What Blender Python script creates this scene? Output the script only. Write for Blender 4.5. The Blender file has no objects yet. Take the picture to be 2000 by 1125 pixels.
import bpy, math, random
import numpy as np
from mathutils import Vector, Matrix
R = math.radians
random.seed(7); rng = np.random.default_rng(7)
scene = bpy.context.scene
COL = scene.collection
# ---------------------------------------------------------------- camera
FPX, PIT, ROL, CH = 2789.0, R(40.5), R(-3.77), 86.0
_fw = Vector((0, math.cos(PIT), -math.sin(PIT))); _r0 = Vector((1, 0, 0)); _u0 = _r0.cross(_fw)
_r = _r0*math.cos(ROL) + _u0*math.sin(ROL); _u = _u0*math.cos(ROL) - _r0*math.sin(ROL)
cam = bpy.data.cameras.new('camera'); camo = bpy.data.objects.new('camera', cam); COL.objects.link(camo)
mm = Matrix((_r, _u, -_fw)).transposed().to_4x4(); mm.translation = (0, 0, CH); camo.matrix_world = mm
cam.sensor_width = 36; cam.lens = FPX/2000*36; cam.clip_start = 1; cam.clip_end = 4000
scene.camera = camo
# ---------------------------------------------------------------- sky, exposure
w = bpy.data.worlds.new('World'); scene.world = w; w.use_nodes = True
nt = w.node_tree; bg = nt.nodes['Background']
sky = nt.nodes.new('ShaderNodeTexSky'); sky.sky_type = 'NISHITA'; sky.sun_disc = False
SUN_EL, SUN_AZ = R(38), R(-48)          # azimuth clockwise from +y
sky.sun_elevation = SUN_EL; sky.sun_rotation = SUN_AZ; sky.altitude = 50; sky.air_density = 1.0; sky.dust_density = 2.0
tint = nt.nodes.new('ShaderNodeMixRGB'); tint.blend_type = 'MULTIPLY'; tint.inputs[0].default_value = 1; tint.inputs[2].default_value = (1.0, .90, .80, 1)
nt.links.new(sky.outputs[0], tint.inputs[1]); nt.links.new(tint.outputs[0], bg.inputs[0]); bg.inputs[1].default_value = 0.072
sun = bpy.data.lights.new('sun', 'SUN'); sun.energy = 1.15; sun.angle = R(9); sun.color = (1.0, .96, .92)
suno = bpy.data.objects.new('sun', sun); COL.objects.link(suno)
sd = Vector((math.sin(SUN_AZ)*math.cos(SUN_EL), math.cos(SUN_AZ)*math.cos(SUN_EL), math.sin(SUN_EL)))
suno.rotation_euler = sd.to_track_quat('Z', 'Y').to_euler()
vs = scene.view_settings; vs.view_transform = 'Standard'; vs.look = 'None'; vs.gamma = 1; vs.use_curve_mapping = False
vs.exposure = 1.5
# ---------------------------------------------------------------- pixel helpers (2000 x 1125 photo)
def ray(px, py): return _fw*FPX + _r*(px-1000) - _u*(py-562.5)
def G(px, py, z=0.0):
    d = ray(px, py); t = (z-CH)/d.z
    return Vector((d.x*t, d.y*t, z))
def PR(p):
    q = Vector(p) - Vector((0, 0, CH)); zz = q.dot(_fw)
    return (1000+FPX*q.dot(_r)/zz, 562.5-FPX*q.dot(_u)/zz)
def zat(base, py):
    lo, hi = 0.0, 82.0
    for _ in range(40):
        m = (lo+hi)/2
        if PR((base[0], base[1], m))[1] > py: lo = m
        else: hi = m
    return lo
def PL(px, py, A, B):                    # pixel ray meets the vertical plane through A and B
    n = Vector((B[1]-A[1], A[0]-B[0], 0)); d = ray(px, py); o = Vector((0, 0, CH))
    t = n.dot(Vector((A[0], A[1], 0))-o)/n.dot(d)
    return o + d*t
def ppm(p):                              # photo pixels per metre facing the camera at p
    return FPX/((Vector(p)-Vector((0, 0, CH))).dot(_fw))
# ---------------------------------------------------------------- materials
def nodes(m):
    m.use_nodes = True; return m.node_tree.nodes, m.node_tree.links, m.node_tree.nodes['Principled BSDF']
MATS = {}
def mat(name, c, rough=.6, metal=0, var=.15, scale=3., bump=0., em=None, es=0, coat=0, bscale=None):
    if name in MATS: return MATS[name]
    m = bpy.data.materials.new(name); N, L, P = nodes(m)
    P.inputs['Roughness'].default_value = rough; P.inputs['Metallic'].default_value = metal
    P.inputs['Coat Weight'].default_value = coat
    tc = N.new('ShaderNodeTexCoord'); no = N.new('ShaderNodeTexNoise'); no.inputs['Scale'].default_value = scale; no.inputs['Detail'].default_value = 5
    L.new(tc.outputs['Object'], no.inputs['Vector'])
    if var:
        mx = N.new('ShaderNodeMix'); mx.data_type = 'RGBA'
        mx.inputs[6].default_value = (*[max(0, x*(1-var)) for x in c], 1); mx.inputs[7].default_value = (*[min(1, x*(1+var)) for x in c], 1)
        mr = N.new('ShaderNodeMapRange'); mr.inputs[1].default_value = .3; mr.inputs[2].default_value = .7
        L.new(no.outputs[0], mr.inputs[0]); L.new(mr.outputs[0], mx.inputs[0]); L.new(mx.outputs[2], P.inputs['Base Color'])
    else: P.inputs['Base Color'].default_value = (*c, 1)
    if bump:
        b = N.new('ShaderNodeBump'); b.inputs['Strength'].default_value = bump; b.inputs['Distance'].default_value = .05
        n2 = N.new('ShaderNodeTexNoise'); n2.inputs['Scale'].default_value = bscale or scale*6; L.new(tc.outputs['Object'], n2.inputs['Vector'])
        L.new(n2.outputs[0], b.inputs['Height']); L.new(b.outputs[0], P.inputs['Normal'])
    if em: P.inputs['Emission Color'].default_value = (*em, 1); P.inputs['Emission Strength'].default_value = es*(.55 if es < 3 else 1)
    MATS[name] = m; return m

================

* STATED EXERCISE *
Write out the whole listing again. Match it word for word.

* FINAL RESULT *
What Blender Python script creates this scene? Output the script only. Write for Blender 4.5. The Blender file has no objects yet. Take the picture to be 2000 by 1125 pixels.
import bpy, math, random
import numpy as np
from mathutils import Vector, Matrix
R = math.radians
random.seed(7); rng = np.random.default_rng(7)
scene = bpy.context.scene
COL = scene.collection
# ---------------------------------------------------------------- camera
FPX, PIT, ROL, CH = 2789.0, R(40.5), R(-3.77), 86.0
_fw = Vector((0, math.cos(PIT), -math.sin(PIT))); _r0 = Vector((1, 0, 0)); _u0 = _r0.cross(_fw)
_r = _r0*math.cos(ROL) + _u0*math.sin(ROL); _u = _u0*math.cos(ROL) - _r0*math.sin(ROL)
cam = bpy.data.cameras.new('camera'); camo = bpy.data.objects.new('camera', cam); COL.objects.link(camo)
mm = Matrix((_r, _u, -_fw)).transposed().to_4x4(); mm.translation = (0, 0, CH); camo.matrix_world = mm
cam.sensor_width = 36; cam.lens = FPX/2000*36; cam.clip_start = 1; cam.clip_end = 4000
scene.camera = camo
# ---------------------------------------------------------------- sky, exposure
w = bpy.data.worlds.new('World'); scene.world = w; w.use_nodes = True
nt = w.node_tree; bg = nt.nodes['Background']
sky = nt.nodes.new('ShaderNodeTexSky'); sky.sky_type = 'NISHITA'; sky.sun_disc = False
SUN_EL, SUN_AZ = R(38), R(-48)          # azimuth clockwise from +y
sky.sun_elevation = SUN_EL; sky.sun_rotation = SUN_AZ; sky.altitude = 50; sky.air_density = 1.0; sky.dust_density = 2.0
tint = nt.nodes.new('ShaderNodeMixRGB'); tint.blend_type = 'MULTIPLY'; tint.inputs[0].default_value = 1; tint.inputs[2].default_value = (1.0, .90, .80, 1)
nt.links.new(sky.outputs[0], tint.inputs[1]); nt.links.new(tint.outputs[0], bg.inputs[0]); bg.inputs[1].default_value = 0.072
sun = bpy.data.lights.new('sun', 'SUN'); sun.energy = 1.15; sun.angle = R(9); sun.color = (1.0, .96, .92)
suno = bpy.data.objects.new('sun', sun); COL.objects.link(suno)
sd = Vector((math.sin(SUN_AZ)*math.cos(SUN_EL), math.cos(SUN_AZ)*math.cos(SUN_EL), math.sin(SUN_EL)))
suno.rotation_euler = sd.to_track_quat('Z', 'Y').to_euler()
vs = scene.view_settings; vs.view_transform = 'Standard'; vs.look = 'None'; vs.gamma = 1; vs.use_curve_mapping = False
vs.exposure = 1.5
# ---------------------------------------------------------------- pixel helpers (2000 x 1125 photo)
def ray(px, py): return _fw*FPX + _r*(px-1000) - _u*(py-562.5)
def G(px, py, z=0.0):
    d = ray(px, py); t = (z-CH)/d.z
    return Vector((d.x*t, d.y*t, z))
def PR(p):
    q = Vector(p) - Vector((0, 0, CH)); zz = q.dot(_fw)
    return (1000+FPX*q.dot(_r)/zz, 562.5-FPX*q.dot(_u)/zz)
def zat(base, py):
    lo, hi = 0.0, 82.0
    for _ in range(40):
        m = (lo+hi)/2
        if PR((base[0], base[1], m))[1] > py: lo = m
        else: hi = m
    return lo
def PL(px, py, A, B):                    # pixel ray meets the vertical plane through A and B
    n = Vector((B[1]-A[1], A[0]-B[0], 0)); d = ray(px, py); o = Vector((0, 0, CH))
    t = n.dot(Vector((A[0], A[1], 0))-o)/n.dot(d)
    return o + d*t
def ppm(p):                              # photo pixels per metre facing the camera at p
    return FPX/((Vector(p)-Vector((0, 0, CH))).dot(_fw))
# ---------------------------------------------------------------- materials
def nodes(m):
    m.use_nodes = True; return m.node_tree.nodes, m.node_tree.links, m.node_tree.nodes['Principled BSDF']
MATS = {}
def mat(name, c, rough=.6, metal=0, var=.15, scale=3., bump=0., em=None, es=0, coat=0, bscale=None):
    if name in MATS: return MATS[name]
    m = bpy.data.materials.new(name); N, L, P = nodes(m)
    P.inputs['Roughness'].default_value = rough; P.inputs['Metallic'].default_value = metal
    P.inputs['Coat Weight'].default_value = coat
    tc = N.new('ShaderNodeTexCoord'); no = N.new('ShaderNodeTexNoise'); no.inputs['Scale'].default_value = scale; no.inputs['Detail'].default_value = 5
    L.new(tc.outputs['Object'], no.inputs['Vector'])
    if var:
        mx = N.new('ShaderNodeMix'); mx.data_type = 'RGBA'
        mx.inputs[6].default_value = (*[max(0, x*(1-var)) for x in c], 1); mx.inputs[7].default_value = (*[min(1, x*(1+var)) for x in c], 1)
        mr = N.new('ShaderNodeMapRange'); mr.inputs[1].default_value = .3; mr.inputs[2].default_value = .7
        L.new(no.outputs[0], mr.inputs[0]); L.new(mr.outputs[0], mx.inputs[0]); L.new(mx.outputs[2], P.inputs['Base Color'])
    else: P.inputs['Base Color'].default_value = (*c, 1)
    if bump:
        b = N.new('ShaderNodeBump'); b.inputs['Strength'].default_value = bump; b.inputs['Distance'].default_value = .05
        n2 = N.new('ShaderNodeTexNoise'); n2.inputs['Scale'].default_value = bscale or scale*6; L.new(tc.outputs['Object'], n2.inputs['Vector'])
        L.new(n2.outputs[0], b.inputs['Height']); L.new(b.outputs[0], P.inputs['Normal'])
    if em: P.inputs['Emission Color'].default_value = (*em, 1); P.inputs['Emission Strength'].default_value = es*(.55 if es < 3 else 1)
    MATS[name] = m; return m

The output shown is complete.